Lives Journal 9

Damir Globochnik




In the novel Animal Farm (1943), George Orwell tells a story about animals that rebelled against their master. Later, some of them acting under the guise of efforts for a better common future, turned into exploiters and executioners of their fellow animals. The farm is located in the English countryside, although Orwell intended his novel to be a critique of the Stalinist political system in the Soviet Union, as well as a critique of every exploitative, totalitarian political system and actually also a critique of interpersonal, hierarchical, economic relations in larger or smaller social groupings anywhere in the world. That is why Orwell’s Animal Farm is no less relevant nowadays than it was when it was written. It was first published in Slovene in 1970. In 2014, the publishing house Mladinska knjiga published an illustrated edition of Orwell’s »fairytale« Animal Farm. The twenty-four illustrations that will liven up Orwell’s novel for both adults and younger readers are the work of Peter Shkerl.
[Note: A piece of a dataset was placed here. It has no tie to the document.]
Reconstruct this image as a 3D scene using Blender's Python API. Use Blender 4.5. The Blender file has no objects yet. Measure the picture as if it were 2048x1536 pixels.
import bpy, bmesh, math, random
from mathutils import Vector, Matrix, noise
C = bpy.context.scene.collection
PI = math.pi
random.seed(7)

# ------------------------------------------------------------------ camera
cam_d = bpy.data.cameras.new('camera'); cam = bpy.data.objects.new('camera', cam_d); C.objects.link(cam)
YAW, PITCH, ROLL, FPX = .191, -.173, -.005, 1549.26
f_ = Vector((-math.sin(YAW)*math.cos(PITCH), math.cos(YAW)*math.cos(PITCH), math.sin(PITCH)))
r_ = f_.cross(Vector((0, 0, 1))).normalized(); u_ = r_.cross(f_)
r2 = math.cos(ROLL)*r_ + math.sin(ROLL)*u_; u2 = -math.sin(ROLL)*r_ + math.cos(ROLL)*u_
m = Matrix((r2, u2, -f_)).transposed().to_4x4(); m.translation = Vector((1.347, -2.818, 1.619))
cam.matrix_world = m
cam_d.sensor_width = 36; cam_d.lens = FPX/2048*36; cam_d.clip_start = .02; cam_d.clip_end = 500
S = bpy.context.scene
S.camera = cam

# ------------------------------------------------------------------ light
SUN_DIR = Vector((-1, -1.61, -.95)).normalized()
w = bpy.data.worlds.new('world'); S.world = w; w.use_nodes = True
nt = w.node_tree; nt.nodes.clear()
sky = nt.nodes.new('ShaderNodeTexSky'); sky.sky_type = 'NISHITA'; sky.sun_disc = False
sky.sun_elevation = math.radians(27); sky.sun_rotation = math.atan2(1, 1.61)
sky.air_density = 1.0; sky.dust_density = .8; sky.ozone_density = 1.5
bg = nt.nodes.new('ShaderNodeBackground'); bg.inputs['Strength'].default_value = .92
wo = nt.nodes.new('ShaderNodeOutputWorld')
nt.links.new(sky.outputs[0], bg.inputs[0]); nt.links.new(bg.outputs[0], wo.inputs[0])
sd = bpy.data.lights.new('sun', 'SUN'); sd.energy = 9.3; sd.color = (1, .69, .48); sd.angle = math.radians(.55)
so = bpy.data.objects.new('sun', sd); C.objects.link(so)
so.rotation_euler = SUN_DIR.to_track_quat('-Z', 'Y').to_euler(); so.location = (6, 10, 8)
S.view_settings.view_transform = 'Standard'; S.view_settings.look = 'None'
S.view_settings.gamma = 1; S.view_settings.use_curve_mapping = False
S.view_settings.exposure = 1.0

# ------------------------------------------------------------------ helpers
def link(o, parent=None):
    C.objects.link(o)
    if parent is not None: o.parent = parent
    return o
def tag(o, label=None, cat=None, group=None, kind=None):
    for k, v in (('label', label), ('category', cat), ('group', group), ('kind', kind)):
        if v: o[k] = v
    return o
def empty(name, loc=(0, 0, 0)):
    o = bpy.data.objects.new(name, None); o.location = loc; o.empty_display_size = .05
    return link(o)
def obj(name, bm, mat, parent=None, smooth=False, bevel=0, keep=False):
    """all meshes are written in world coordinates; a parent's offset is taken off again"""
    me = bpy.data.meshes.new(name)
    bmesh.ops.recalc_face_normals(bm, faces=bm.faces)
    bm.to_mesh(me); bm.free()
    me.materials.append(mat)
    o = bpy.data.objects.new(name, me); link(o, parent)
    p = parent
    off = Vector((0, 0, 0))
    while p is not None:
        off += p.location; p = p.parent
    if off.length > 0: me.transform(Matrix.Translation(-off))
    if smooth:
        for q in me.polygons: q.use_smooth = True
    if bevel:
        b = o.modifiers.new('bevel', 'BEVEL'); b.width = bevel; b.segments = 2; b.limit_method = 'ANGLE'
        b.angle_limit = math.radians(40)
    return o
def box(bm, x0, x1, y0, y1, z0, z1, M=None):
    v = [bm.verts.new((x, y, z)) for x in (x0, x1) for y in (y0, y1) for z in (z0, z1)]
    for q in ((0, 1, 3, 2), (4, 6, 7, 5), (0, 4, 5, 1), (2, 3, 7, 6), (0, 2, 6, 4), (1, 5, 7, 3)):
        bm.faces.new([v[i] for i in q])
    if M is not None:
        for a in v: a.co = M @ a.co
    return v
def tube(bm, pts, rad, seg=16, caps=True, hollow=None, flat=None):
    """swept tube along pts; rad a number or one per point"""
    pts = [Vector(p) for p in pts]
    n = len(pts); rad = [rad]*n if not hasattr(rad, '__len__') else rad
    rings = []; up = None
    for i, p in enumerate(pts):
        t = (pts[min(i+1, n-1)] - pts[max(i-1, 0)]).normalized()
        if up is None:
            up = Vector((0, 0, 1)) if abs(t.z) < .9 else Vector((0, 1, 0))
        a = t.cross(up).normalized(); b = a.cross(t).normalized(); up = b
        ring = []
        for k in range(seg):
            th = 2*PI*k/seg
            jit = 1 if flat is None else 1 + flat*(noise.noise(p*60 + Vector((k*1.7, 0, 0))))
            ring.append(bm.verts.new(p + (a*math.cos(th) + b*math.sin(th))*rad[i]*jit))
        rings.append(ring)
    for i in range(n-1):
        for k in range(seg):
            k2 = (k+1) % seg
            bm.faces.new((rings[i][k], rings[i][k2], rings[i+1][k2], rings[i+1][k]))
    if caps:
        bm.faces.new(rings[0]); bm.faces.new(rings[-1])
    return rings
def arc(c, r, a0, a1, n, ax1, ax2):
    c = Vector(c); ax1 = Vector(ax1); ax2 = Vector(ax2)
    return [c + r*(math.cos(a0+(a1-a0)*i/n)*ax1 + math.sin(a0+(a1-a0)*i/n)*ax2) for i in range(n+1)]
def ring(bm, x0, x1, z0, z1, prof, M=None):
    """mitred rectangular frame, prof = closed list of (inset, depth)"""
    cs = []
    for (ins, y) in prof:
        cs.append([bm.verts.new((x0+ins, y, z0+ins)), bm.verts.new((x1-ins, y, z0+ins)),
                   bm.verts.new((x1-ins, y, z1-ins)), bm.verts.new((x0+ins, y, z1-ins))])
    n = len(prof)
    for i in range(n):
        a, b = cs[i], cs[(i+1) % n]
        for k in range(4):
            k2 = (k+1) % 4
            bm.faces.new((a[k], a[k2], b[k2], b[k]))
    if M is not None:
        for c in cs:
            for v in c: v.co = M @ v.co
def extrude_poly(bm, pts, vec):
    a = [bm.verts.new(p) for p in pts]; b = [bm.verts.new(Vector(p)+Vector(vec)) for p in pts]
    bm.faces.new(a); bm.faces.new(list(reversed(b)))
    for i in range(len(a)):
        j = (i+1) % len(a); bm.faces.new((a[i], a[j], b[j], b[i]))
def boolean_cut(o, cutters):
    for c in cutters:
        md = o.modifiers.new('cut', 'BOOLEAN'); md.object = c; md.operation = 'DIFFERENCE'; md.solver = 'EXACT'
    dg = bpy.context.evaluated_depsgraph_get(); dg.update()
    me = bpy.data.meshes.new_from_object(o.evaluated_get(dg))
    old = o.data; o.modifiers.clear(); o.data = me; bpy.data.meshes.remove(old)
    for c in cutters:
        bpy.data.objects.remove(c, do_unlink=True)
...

Peter Shkerl become known as an illustrator around fifteen years ago, initially with his illustrations for children’s books and picture books. He gradually adapted his artistic solutions, interpretations of motifs and choice of forms to individual challenges. One of the best examples of Shkerl’s work as illustrator that shows his fairytale-imaginative side are his illustrations for the book by Barbara Simoniti Mochvirniki (2012). He received both main Slovenian prizes for illustrators for his illustrations that are a combination of painting and drawing founded on the gradual formation of motifs with drawings and several layers of paint.

For his illustrations for Orwell’s Animal Farm (10 two-sided illustrations, 13 one-sided illustrations, cover drawing) Peter Shkerl decided to make a black and white drawing using Indian ink. In this way he captured the sombre mood of Orwell’s short novel in which the tyrannical pigs use the power of words to seize power and usurp the fruits of the joint efforts of the animal community. He connected the Indian ink drawing with tones applied through brushstrokes, sprinkling small spots of paint and covering some details with red paint, which symbolically emphasises and draws attention to the sinister nature of what is going on. The pigs, Moses the crow, Benjamin the donkey, Boxer the horse, the sheep and other animals are the main heroes of the illustrations and possess certain human characteristics. Some of the illustrations also feature human characters.

The main medium used is Indian ink with which the illustrator succeeds in capturing the liveliness of the story. The protagonists are shown in a slightly stylised, realistic or caricaturised/grotesque interpretation. The lines sometimes connect to form bundles with which the illustrator gives shape to parts of the motif while at the same time creating depth. Similar effects are also created by covering motifs with ink wash. There are some interesting compositions in which the virgin whiteness of the paper has become part of the motif, as well as some unusual perspectives of the motif. The framing of the scene strengthens the dynamic of what is going on. Ink drawing is a coarse medium that can only summarise the detail in an expressive fashion. Shkerl’s illustrations for Orwell’s Animal Farm, which we can call an illustrated book for adults, very effectively combine artistic skill and an ear for the writer’s thought and the illustrator’s own imaginative world.